Instruction. Take the material below and write it all out again exactly.

Source records.

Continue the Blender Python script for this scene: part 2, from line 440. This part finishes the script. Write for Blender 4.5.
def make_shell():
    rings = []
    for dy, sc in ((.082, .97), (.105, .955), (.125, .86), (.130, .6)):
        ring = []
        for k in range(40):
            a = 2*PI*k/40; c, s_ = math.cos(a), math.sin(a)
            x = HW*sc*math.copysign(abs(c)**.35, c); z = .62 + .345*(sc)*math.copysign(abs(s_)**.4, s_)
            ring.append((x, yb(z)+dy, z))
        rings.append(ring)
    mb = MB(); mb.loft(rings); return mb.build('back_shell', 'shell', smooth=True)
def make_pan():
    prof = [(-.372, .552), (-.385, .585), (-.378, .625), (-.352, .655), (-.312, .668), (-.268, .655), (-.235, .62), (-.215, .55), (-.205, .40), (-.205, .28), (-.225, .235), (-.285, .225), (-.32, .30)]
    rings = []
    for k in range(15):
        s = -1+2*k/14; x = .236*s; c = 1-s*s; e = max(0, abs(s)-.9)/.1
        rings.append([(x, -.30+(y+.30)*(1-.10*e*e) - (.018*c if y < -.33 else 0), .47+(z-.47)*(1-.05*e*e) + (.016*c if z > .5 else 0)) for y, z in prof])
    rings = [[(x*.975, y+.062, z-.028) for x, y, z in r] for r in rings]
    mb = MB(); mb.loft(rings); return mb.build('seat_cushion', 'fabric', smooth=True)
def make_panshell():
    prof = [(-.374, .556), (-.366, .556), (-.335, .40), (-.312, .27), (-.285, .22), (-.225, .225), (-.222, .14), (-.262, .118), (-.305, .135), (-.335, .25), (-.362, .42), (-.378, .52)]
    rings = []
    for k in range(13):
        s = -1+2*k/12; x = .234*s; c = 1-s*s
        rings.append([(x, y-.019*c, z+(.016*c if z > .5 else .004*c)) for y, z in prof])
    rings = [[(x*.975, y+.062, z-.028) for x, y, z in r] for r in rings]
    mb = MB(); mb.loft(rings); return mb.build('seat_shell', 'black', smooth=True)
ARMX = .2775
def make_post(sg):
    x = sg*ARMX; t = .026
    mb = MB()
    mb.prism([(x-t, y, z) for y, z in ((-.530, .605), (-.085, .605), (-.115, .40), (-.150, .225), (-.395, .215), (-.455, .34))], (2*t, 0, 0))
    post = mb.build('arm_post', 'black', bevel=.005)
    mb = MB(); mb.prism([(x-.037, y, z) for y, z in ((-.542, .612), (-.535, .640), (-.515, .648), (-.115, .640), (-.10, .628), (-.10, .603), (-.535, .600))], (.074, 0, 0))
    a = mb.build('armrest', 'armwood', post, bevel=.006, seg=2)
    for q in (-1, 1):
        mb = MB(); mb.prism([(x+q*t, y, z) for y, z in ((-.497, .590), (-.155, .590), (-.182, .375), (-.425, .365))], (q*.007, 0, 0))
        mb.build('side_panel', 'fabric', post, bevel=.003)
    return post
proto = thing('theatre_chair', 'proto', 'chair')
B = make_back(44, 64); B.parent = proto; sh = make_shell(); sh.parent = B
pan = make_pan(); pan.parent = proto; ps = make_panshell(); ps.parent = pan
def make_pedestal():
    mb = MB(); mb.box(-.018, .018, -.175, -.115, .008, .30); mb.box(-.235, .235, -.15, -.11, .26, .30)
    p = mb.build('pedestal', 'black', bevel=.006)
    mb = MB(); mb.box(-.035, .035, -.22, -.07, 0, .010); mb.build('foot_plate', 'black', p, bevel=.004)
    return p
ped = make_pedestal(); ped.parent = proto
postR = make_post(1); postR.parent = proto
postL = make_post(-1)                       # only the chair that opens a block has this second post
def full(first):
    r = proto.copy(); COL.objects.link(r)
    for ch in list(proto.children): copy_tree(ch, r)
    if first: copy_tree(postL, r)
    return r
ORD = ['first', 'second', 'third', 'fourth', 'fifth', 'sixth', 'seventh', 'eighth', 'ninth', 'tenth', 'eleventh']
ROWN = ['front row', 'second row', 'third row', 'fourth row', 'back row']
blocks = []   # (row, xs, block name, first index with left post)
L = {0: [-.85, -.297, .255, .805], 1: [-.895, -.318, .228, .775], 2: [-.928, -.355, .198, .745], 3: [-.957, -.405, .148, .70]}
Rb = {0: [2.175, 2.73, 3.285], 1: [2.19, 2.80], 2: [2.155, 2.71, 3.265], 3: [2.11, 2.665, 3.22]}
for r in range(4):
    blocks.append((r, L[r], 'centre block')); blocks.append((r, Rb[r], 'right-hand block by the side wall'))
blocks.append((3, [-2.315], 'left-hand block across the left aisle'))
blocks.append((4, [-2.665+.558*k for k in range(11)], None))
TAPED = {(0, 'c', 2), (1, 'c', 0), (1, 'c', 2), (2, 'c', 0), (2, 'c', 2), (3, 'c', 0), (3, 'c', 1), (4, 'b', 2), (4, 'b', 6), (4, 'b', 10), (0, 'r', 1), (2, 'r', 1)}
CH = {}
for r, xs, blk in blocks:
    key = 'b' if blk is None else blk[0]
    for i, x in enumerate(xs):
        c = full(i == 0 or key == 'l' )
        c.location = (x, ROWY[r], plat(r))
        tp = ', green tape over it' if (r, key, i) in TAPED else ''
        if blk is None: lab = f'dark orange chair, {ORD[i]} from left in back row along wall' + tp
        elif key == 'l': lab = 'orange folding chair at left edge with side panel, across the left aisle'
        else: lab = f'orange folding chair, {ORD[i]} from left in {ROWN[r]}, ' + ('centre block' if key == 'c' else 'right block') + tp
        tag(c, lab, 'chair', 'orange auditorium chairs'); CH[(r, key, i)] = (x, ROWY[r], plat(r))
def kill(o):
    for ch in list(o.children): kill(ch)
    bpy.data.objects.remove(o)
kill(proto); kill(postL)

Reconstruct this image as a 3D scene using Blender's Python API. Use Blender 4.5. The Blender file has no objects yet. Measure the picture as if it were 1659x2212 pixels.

Solution to this task.
Continue the Blender Python script for this scene: part 2, from line 440. This part finishes the script. Write for Blender 4.5.
def make_shell():
    rings = []
    for dy, sc in ((.082, .97), (.105, .955), (.125, .86), (.130, .6)):
        ring = []
        for k in range(40):
            a = 2*PI*k/40; c, s_ = math.cos(a), math.sin(a)
            x = HW*sc*math.copysign(abs(c)**.35, c); z = .62 + .345*(sc)*math.copysign(abs(s_)**.4, s_)
            ring.append((x, yb(z)+dy, z))
        rings.append(ring)
    mb = MB(); mb.loft(rings); return mb.build('back_shell', 'shell', smooth=True)
def make_pan():
    prof = [(-.372, .552), (-.385, .585), (-.378, .625), (-.352, .655), (-.312, .668), (-.268, .655), (-.235, .62), (-.215, .55), (-.205, .40), (-.205, .28), (-.225, .235), (-.285, .225), (-.32, .30)]
    rings = []
    for k in range(15):
        s = -1+2*k/14; x = .236*s; c = 1-s*s; e = max(0, abs(s)-.9)/.1
        rings.append([(x, -.30+(y+.30)*(1-.10*e*e) - (.018*c if y < -.33 else 0), .47+(z-.47)*(1-.05*e*e) + (.016*c if z > .5 else 0)) for y, z in prof])
    rings = [[(x*.975, y+.062, z-.028) for x, y, z in r] for r in rings]
    mb = MB(); mb.loft(rings); return mb.build('seat_cushion', 'fabric', smooth=True)
def make_panshell():
    prof = [(-.374, .556), (-.366, .556), (-.335, .40), (-.312, .27), (-.285, .22), (-.225, .225), (-.222, .14), (-.262, .118), (-.305, .135), (-.335, .25), (-.362, .42), (-.378, .52)]
    rings = []
    for k in range(13):
        s = -1+2*k/12; x = .234*s; c = 1-s*s
        rings.append([(x, y-.019*c, z+(.016*c if z > .5 else .004*c)) for y, z in prof])
    rings = [[(x*.975, y+.062, z-.028) for x, y, z in r] for r in rings]
    mb = MB(); mb.loft(rings); return mb.build('seat_shell', 'black', smooth=True)
ARMX = .2775
def make_post(sg):
    x = sg*ARMX; t = .026
    mb = MB()
    mb.prism([(x-t, y, z) for y, z in ((-.530, .605), (-.085, .605), (-.115, .40), (-.150, .225), (-.395, .215), (-.455, .34))], (2*t, 0, 0))
    post = mb.build('arm_post', 'black', bevel=.005)
    mb = MB(); mb.prism([(x-.037, y, z) for y, z in ((-.542, .612), (-.535, .640), (-.515, .648), (-.115, .640), (-.10, .628), (-.10, .603), (-.535, .600))], (.074, 0, 0))
    a = mb.build('armrest', 'armwood', post, bevel=.006, seg=2)
    for q in (-1, 1):
        mb = MB(); mb.prism([(x+q*t, y, z) for y, z in ((-.497, .590), (-.155, .590), (-.182, .375), (-.425, .365))], (q*.007, 0, 0))
        mb.build('side_panel', 'fabric', post, bevel=.003)
    return post
proto = thing('theatre_chair', 'proto', 'chair')
B = make_back(44, 64); B.parent = proto; sh = make_shell(); sh.parent = B
pan = make_pan(); pan.parent = proto; ps = make_panshell(); ps.parent = pan
def make_pedestal():
    mb = MB(); mb.box(-.018, .018, -.175, -.115, .008, .30); mb.box(-.235, .235, -.15, -.11, .26, .30)
    p = mb.build('pedestal', 'black', bevel=.006)
    mb = MB(); mb.box(-.035, .035, -.22, -.07, 0, .010); mb.build('foot_plate', 'black', p, bevel=.004)
    return p
ped = make_pedestal(); ped.parent = proto
postR = make_post(1); postR.parent = proto
postL = make_post(-1)                       # only the chair that opens a block has this second post
def full(first):
    r = proto.copy(); COL.objects.link(r)
    for ch in list(proto.children): copy_tree(ch, r)
    if first: copy_tree(postL, r)
    return r
ORD = ['first', 'second', 'third', 'fourth', 'fifth', 'sixth', 'seventh', 'eighth', 'ninth', 'tenth', 'eleventh']
ROWN = ['front row', 'second row', 'third row', 'fourth row', 'back row']
blocks = []   # (row, xs, block name, first index with left post)
L = {0: [-.85, -.297, .255, .805], 1: [-.895, -.318, .228, .775], 2: [-.928, -.355, .198, .745], 3: [-.957, -.405, .148, .70]}
Rb = {0: [2.175, 2.73, 3.285], 1: [2.19, 2.80], 2: [2.155, 2.71, 3.265], 3: [2.11, 2.665, 3.22]}
for r in range(4):
    blocks.append((r, L[r], 'centre block')); blocks.append((r, Rb[r], 'right-hand block by the side wall'))
blocks.append((3, [-2.315], 'left-hand block across the left aisle'))
blocks.append((4, [-2.665+.558*k for k in range(11)], None))
TAPED = {(0, 'c', 2), (1, 'c', 0), (1, 'c', 2), (2, 'c', 0), (2, 'c', 2), (3, 'c', 0), (3, 'c', 1), (4, 'b', 2), (4, 'b', 6), (4, 'b', 10), (0, 'r', 1), (2, 'r', 1)}
CH = {}
for r, xs, blk in blocks:
    key = 'b' if blk is None else blk[0]
    for i, x in enumerate(xs):
        c = full(i == 0 or key == 'l' )
        c.location = (x, ROWY[r], plat(r))
        tp = ', green tape over it' if (r, key, i) in TAPED else ''
        if blk is None: lab = f'dark orange chair, {ORD[i]} from left in back row along wall' + tp
        elif key == 'l': lab = 'orange folding chair at left edge with side panel, across the left aisle'
        else: lab = f'orange folding chair, {ORD[i]} from left in {ROWN[r]}, ' + ('centre block' if key == 'c' else 'right block') + tp
        tag(c, lab, 'chair', 'orange auditorium chairs'); CH[(r, key, i)] = (x, ROWY[r], plat(r))
def kill(o):
    for ch in list(o.children): kill(ch)
    bpy.data.objects.remove(o)
kill(proto); kill(postL)

Reconstruct this image as a 3D scene using Blender's Python API. Use Blender 4.5. The Blender file has no objects yet. Measure the picture as if it were 1659x2212 pixels.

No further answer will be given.